* [Exercise]: Leave out any pictures and transcribe all other data below exactly.

--- Collected material ---

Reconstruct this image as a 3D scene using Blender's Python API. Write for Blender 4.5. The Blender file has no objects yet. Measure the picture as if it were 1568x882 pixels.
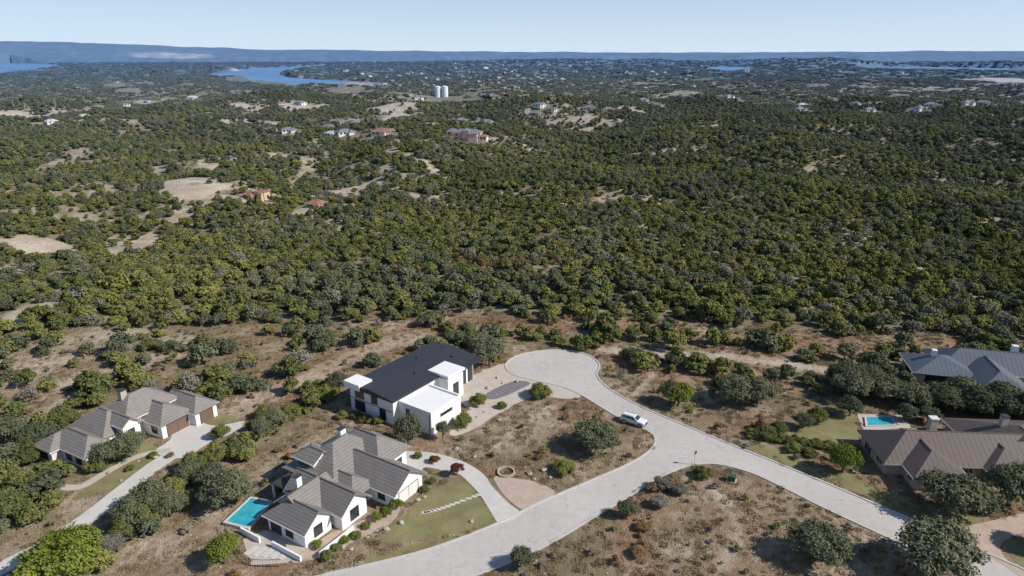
import bpy, bmesh, math, random
import numpy as np
from mathutils import Vector, Matrix
from mathutils.geometry import tessellate_polygon
random.seed(7); rng=np.random.default_rng(7)
scene=bpy.context.scene
COL=scene.collection
# ------------------------------------------------------------------ camera
CAMH=70.0; PITCH=math.radians(18.86); F=1045.0
cd=bpy.data.cameras.new("camera"); cam=bpy.data.objects.new("camera",cd); COL.objects.link(cam)
cam.location=(0,0,CAMH); cam.rotation_euler=(math.radians(90)-PITCH,0,0)
cd.lens=24; cd.sensor_width=36; cd.clip_start=1; cd.clip_end=90000
scene.camera=cam
SP,CP=math.sin(PITCH),math.cos(PITCH)
# ------------------------------------------------------------------ terrain function
def sm(a,b,x):
    t=np.clip((x-a)/(b-a),0,1); return t*t*(3-2*t)
def mk(seed,n=7):
    r=np.random.default_rng(seed); a=r.uniform(0,2*math.pi,n); k=r.uniform(.7,1.6,n); p=r.uniform(0,6.28,n)
    return np.cos(a)*k,np.sin(a)*k,p
_nc={}
def fbm(x,y,scale,seed,octv=3):
    out=0;amp=1;tot=0
    for o in range(octv):
        key=(seed,o)
        if key not in _nc:_nc[key]=mk(seed*31+o)
        kx,ky,p=_nc[key]; s=2*math.pi/scale*(2.03**o)
        v=0
        for i in range(len(p)): v=v+np.sin(x*kx[i]*s+y*ky[i]*s+p[i]+1.3*np.sin(x*ky[i]*s*.37-y*kx[i]*s*.41+i))
        out=out+amp*v/2.6; tot+=amp; amp*=.5
    return out/tot
RU=np.array([-3000,-400,0,200,330,400,600,784,1000,1300,1568,2400,4000.])
RV=np.array([72,67,69,71,75,77,79,80.5,81.5,80.5,80,79,78.])
def hgt(x,y):
    x=np.asarray(x,float); y=np.asarray(y,float)
    r=np.hypot(x,y)
    a=sm(205,430,r)
    z=-11*a+8.5*a*fbm(x,y,380,1,2)+a*1.6*fbm(x,y,100,2,2)
    z=z+9*sm(430,750,r)*(1-sm(1600,2400,r))*fbm(x,y,560,7,2)
    z=z-20*sm(1200,2800,r)+6*sm(900,1800,r)*np.clip(fbm(x,y,900,3,2),-1,2)*np.clip(1-sm(1700,2400,r)*sm(.1,-.1,x/np.maximum(y,r*.2)),.2,1)
    yy=np.maximum(y,r*.2)
    z=z+46*sm(4200,7000,r)*np.clip(fbm(x,y,2600,4,3)+.1,0,2)*(.06+.94*sm(-.16,.0,x/yy))
    u=784+F*x/yy*1.0
    top=CAMH+(84-np.interp(u,RU,RV))/F*14000*1.03
    rr=np.clip(sm(10800,14000,r),0,1)
    z=z*(1-rr)+rr*(top+14*fbm(x,y,2000,6,3))
    z=z-60*sm(15500,20000,r)
    return z
def ray(u,v):
    a=(u-784)/F; b=(v-441)/F
    return a, CP-b*SP, -SP-b*CP
TS=60*1.012**np.arange(0,560)
def G(u,v,z=None):
    """survey point of the aerial photo -> position on the terrain (or on a level plane z)"""
    a,dy,dz=ray(u,v)
    if z is not None:
        t=(z-CAMH)/dz; return (a*t,dy*t)
    if dz<-.5:
        t=-CAMH/dz; return (a*t,dy*t)
    w=np.nonzero(CAMH+dz*TS<hgt(a*TS,dy*TS))[0]
    if len(w)==0: t=TS[-1]; return (a*t,dy*t)
    lo,hi=TS[max(w[0]-1,0)],TS[w[0]]
    for _ in range(2):
        g=np.linspace(lo,hi,25); k=np.nonzero(CAMH+dz*g<hgt(a*g,dy*g))[0]; k=k[0] if len(k) else 24
        lo,hi=g[max(k-1,0)],g[k]
    return (a*hi,dy*hi)
def GP(pts,z=None): return [G(u,v,z) for u,v in pts]
def catmull(P,n=6,closed=True):
    out=[];N=len(P)
    rngi=range(N) if closed else range(N-1)
    for i in rngi:
        if closed:p0,p1,p2,p3=P[(i-1)%N],P[i],P[(i+1)%N],P[(i+2)%N]
        else:p0,p1,p2,p3=P[max(i-1,0)],P[i],P[i+1],P[min(i+2,N-1)]
        for k in range(n):
            t=k/n
            out.append(tuple(.5*((2*p1[j])+(-p0[j]+p2[j])*t+(2*p0[j]-5*p1[j]+4*p2[j]-p3[j])*t*t+(-p0[j]+3*p1[j]-3*p2[j]+p3[j])*t**3) for j in (0,1)))
    if not closed: out.append(P[-1])
    return out
def pip(x,y,poly):
    ins=np.zeros(x.shape,bool); n=len(poly)
    px=[p[0] for p in poly];py=[p[1] for p in poly]
    cand=(x>min(px))&(x<max(px))&(y>min(py))&(y<max(py))
    if not cand.any(): return ins
    xs=x[cand];ys=y[cand];r=np.zeros(xs.shape,bool);j=n-1
    for i in range(n):
        x1,y1=poly[i];x2,y2=poly[j]
        if y1!=y2:
            c=((y1>ys)!=(y2>ys))&(xs<(x2-x1)*(ys-y1)/(y2-y1)+x1)
            r^=c
        j=i
    ins[cand]=r; return ins
def dline(x,y,line):
    d=np.full(x.shape,1e9)
    for (x1,y1),(x2,y2) in zip(line[:-1],line[1:]):
        L=(x2-x1)**2+(y2-y1)**2+1e-9
        t=np.clip(((x-x1)*(x2-x1)+(y-y1)*(y2-y1))/L,0,1)
        d=np.minimum(d,np.hypot(x-x1-t*(x2-x1),y-y1-t*(y2-y1)))
    return d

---

* [Exercise response]:
Reconstruct this image as a 3D scene using Blender's Python API. Write for Blender 4.5. The Blender file has no objects yet. Measure the picture as if it were 1568x882 pixels.
import bpy, bmesh, math, random
import numpy as np
from mathutils import Vector, Matrix
from mathutils.geometry import tessellate_polygon
random.seed(7); rng=np.random.default_rng(7)
scene=bpy.context.scene
COL=scene.collection
# ------------------------------------------------------------------ camera
CAMH=70.0; PITCH=math.radians(18.86); F=1045.0
cd=bpy.data.cameras.new("camera"); cam=bpy.data.objects.new("camera",cd); COL.objects.link(cam)
cam.location=(0,0,CAMH); cam.rotation_euler=(math.radians(90)-PITCH,0,0)
cd.lens=24; cd.sensor_width=36; cd.clip_start=1; cd.clip_end=90000
scene.camera=cam
SP,CP=math.sin(PITCH),math.cos(PITCH)
# ------------------------------------------------------------------ terrain function
def sm(a,b,x):
    t=np.clip((x-a)/(b-a),0,1); return t*t*(3-2*t)
def mk(seed,n=7):
    r=np.random.default_rng(seed); a=r.uniform(0,2*math.pi,n); k=r.uniform(.7,1.6,n); p=r.uniform(0,6.28,n)
    return np.cos(a)*k,np.sin(a)*k,p
_nc={}
def fbm(x,y,scale,seed,octv=3):
    out=0;amp=1;tot=0
    for o in range(octv):
        key=(seed,o)
        if key not in _nc:_nc[key]=mk(seed*31+o)
        kx,ky,p=_nc[key]; s=2*math.pi/scale*(2.03**o)
        v=0
        for i in range(len(p)): v=v+np.sin(x*kx[i]*s+y*ky[i]*s+p[i]+1.3*np.sin(x*ky[i]*s*.37-y*kx[i]*s*.41+i))
        out=out+amp*v/2.6; tot+=amp; amp*=.5
    return out/tot
RU=np.array([-3000,-400,0,200,330,400,600,784,1000,1300,1568,2400,4000.])
RV=np.array([72,67,69,71,75,77,79,80.5,81.5,80.5,80,79,78.])
def hgt(x,y):
    x=np.asarray(x,float); y=np.asarray(y,float)
    r=np.hypot(x,y)
    a=sm(205,430,r)
    z=-11*a+8.5*a*fbm(x,y,380,1,2)+a*1.6*fbm(x,y,100,2,2)
    z=z+9*sm(430,750,r)*(1-sm(1600,2400,r))*fbm(x,y,560,7,2)
    z=z-20*sm(1200,2800,r)+6*sm(900,1800,r)*np.clip(fbm(x,y,900,3,2),-1,2)*np.clip(1-sm(1700,2400,r)*sm(.1,-.1,x/np.maximum(y,r*.2)),.2,1)
    yy=np.maximum(y,r*.2)
    z=z+46*sm(4200,7000,r)*np.clip(fbm(x,y,2600,4,3)+.1,0,2)*(.06+.94*sm(-.16,.0,x/yy))
    u=784+F*x/yy*1.0
    top=CAMH+(84-np.interp(u,RU,RV))/F*14000*1.03
    rr=np.clip(sm(10800,14000,r),0,1)
    z=z*(1-rr)+rr*(top+14*fbm(x,y,2000,6,3))
    z=z-60*sm(15500,20000,r)
    return z
def ray(u,v):
    a=(u-784)/F; b=(v-441)/F
    return a, CP-b*SP, -SP-b*CP
TS=60*1.012**np.arange(0,560)
def G(u,v,z=None):
    """survey point of the aerial photo -> position on the terrain (or on a level plane z)"""
    a,dy,dz=ray(u,v)
    if z is not None:
        t=(z-CAMH)/dz; return (a*t,dy*t)
    if dz<-.5:
        t=-CAMH/dz; return (a*t,dy*t)
    w=np.nonzero(CAMH+dz*TS<hgt(a*TS,dy*TS))[0]
    if len(w)==0: t=TS[-1]; return (a*t,dy*t)
    lo,hi=TS[max(w[0]-1,0)],TS[w[0]]
    for _ in range(2):
        g=np.linspace(lo,hi,25); k=np.nonzero(CAMH+dz*g<hgt(a*g,dy*g))[0]; k=k[0] if len(k) else 24
        lo,hi=g[max(k-1,0)],g[k]
    return (a*hi,dy*hi)
def GP(pts,z=None): return [G(u,v,z) for u,v in pts]
def catmull(P,n=6,closed=True):
    out=[];N=len(P)
    rngi=range(N) if closed else range(N-1)
    for i in rngi:
        if closed:p0,p1,p2,p3=P[(i-1)%N],P[i],P[(i+1)%N],P[(i+2)%N]
        else:p0,p1,p2,p3=P[max(i-1,0)],P[i],P[i+1],P[min(i+2,N-1)]
        for k in range(n):
            t=k/n
            out.append(tuple(.5*((2*p1[j])+(-p0[j]+p2[j])*t+(2*p0[j]-5*p1[j]+4*p2[j]-p3[j])*t*t+(-p0[j]+3*p1[j]-3*p2[j]+p3[j])*t**3) for j in (0,1)))
    if not closed: out.append(P[-1])
    return out
def pip(x,y,poly):
    ins=np.zeros(x.shape,bool); n=len(poly)
    px=[p[0] for p in poly];py=[p[1] for p in poly]
    cand=(x>min(px))&(x<max(px))&(y>min(py))&(y<max(py))
    if not cand.any(): return ins
    xs=x[cand];ys=y[cand];r=np.zeros(xs.shape,bool);j=n-1
    for i in range(n):
        x1,y1=poly[i];x2,y2=poly[j]
        if y1!=y2:
            c=((y1>ys)!=(y2>ys))&(xs<(x2-x1)*(ys-y1)/(y2-y1)+x1)
            r^=c
        j=i
    ins[cand]=r; return ins
def dline(x,y,line):
    d=np.full(x.shape,1e9)
    for (x1,y1),(x2,y2) in zip(line[:-1],line[1:]):
        L=(x2-x1)**2+(y2-y1)**2+1e-9
        t=np.clip(((x-x1)*(x2-x1)+(y-y1)*(y2-y1))/L,0,1)
        d=np.minimum(d,np.hypot(x-x1-t*(x2-x1),y-y1-t*(y2-y1)))
    return d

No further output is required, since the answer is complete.